Walaupun seringkali terlihat jelas ketika seseorang telah mencapai tingkat tertentu dari kedewasaan hidup, tugas untuk untuk memperbaiki jalan hidup seseorang adalah tugas seumur hidup. Pengetahuan diri dan menerima karakter diri sendiri akan memberikan kita damai yang dibutuhkan agar tidak berkecil hati dalam berusaha. Ini tidak berarti menjadi puas dengan apa yang telah kita capai. Lebih kepada mengenali bahwa kekudusan heroik tidak perlu memiliki kepribadian yang sempurna atau menginginkan sebuah jalan hidup yang ideal. Kekudusan membutuhkan kesabaran dari pergumulan sehari hari, menyadari kesalahan kita, dan meminta pengampunan.

“Kisah nyata dari kehidupan para pahlawan Kristiani menyerupai pengalaman diri kita sendiri: mereka berjuang dan menang; mereka berjuang dan kalah. Lalu, dengan sikap tobat, mereka kembali menjadi tenang.” [11] Tuhan melihat upaya kita secara terus menerus sepanjang waktu untuk memoles cara hidup kita. Seperti ketika seseorang memberitahukan kepada pelayan Tuhan Dora del Hoyo menjelang akhir hidupnya: “Dora, tidak ada seorangpun yang melihat kamu dan percaya apabila mereka melihat kamu seperti sekarang ini! Kamu seperti orang yang berbeda.” Dia tertawa, mengetahui dengan jelas apa yang aku maksudkan.” [12] Orang ini membantu Dora untuk mengenali bagaimana, dari tahun ke tahun, karakter dia telah mencapai tingkatan dari ketenangan hati yang membuat dia berbalik dari temperamen yang keras. Di dalam upaya ini kita selalu bergantung kepada bantuan dari Tuhan kita dan perhatian keibuan Maria: “Bunda kita melakukan itu untuk kita. Maria membantu kita untuk bertumbuh secara manusiawi dan dalam iman, menjadi kuat dan tidak menyerah kepada pencobaan menjadi orang dan orang Kristen yang dangkal, tetapi untuk hidup bertanggung jawab, selalu meningkat menuju apa yang tertinggi.” [13]

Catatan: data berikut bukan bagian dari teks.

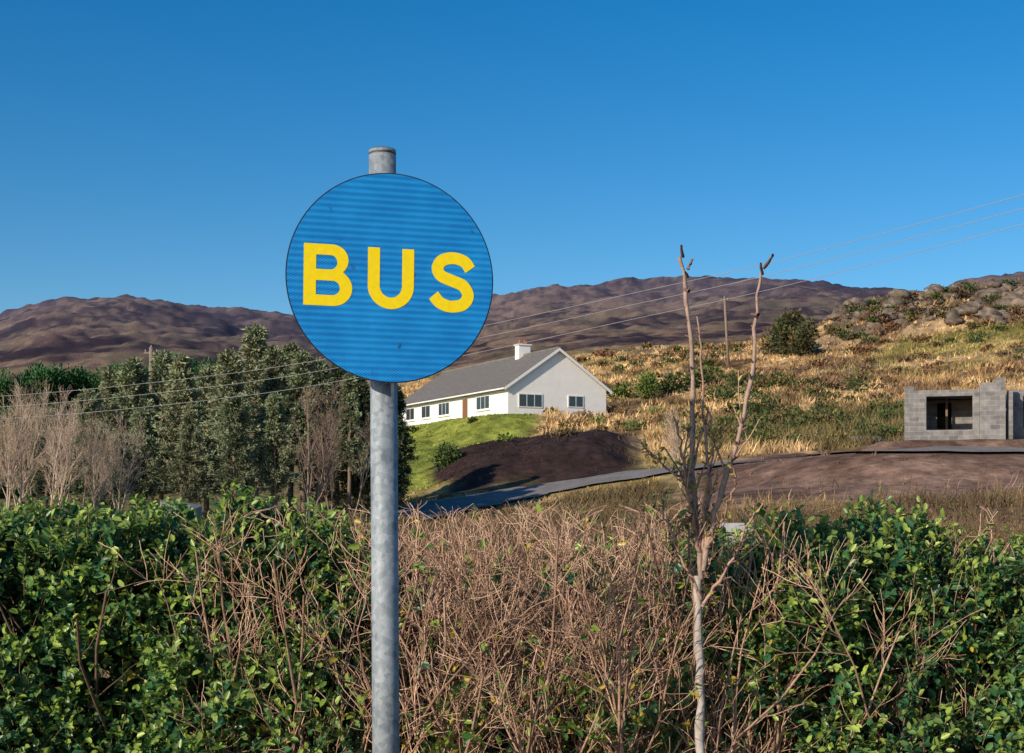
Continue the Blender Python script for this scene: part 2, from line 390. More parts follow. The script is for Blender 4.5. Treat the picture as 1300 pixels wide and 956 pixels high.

Dalam editorial selanjutnya, kita akan mempertimbangkan berbagai macam aspek dari pembangunan karakter, dan menunjukkan beberapa ciri kunci dari kedewasaan Kristiani. Kita akan mengkontemplasikan pada bangunan dimana Roh Kudus membangun dalam jiwa kita, dengan kerja sama aktif dari kita. Dan kita akan melihat pada berbagai karakteristik yang diperlukan dari pondasi untuk memastikan struktur yang kokoh, dan memperbaiki celah yang mungkin timbul. Sungguh tantangan yang menarik untuk menempa kepribadian yang mencerminkan wajah Kristus Yesus!

Bapa Gereja Santo Agustinus mengatakan “selama kita hidup, kita berjuang. Dan selama kita berjuang, itu adalah tanda bahwa kita tidak terkalahkan dan Roh yang baik ada di dalam kita. Dan apabila kematian tidak menemukan engkau sebagai seorang pemenang. Dia akan menemukan engkau sebagai seorang pejuang.”

[1] St Yohanes Paulus II, Ensiklik Redemptor hominis, 4 Maret 1979, 10.

[2] Efesus 4:13.

[3] Santo Josemaria, Friends of God, 75.

[4] Santo Josemaria, The Forge, 468.

[5] Matius 13:8.

[6] Santo Josemaria, The Way, 947.

[7] Santo Josemaria, The Way, 496.

[8] Kolose 3:14.

[9] Santo Josemaria, Intimate Notes, no. 1095, dikutip dalam Andrés Vázquez de Prada, The Founder of Opus Dei, vol. I, Scepter, New York 2001, p. 481.

[10] Mazmur 118 (Vulgata).

[11] Santo Josemaria, Christ is Passing By, 76.

[12] Recollections of Rosalia Lopez Martinez, Rome, 29 November 2006 (AGP, DHA, T-1058), dikutip dalam Javier Medina. Dora del Hoyo, A Lighted Lamp. Scepter, London-New York 2014, p. 94.

[13] Paus Fransiskus, Homily before the image of Sancta Maria Salus Populi Romani, 6 Mei 2013.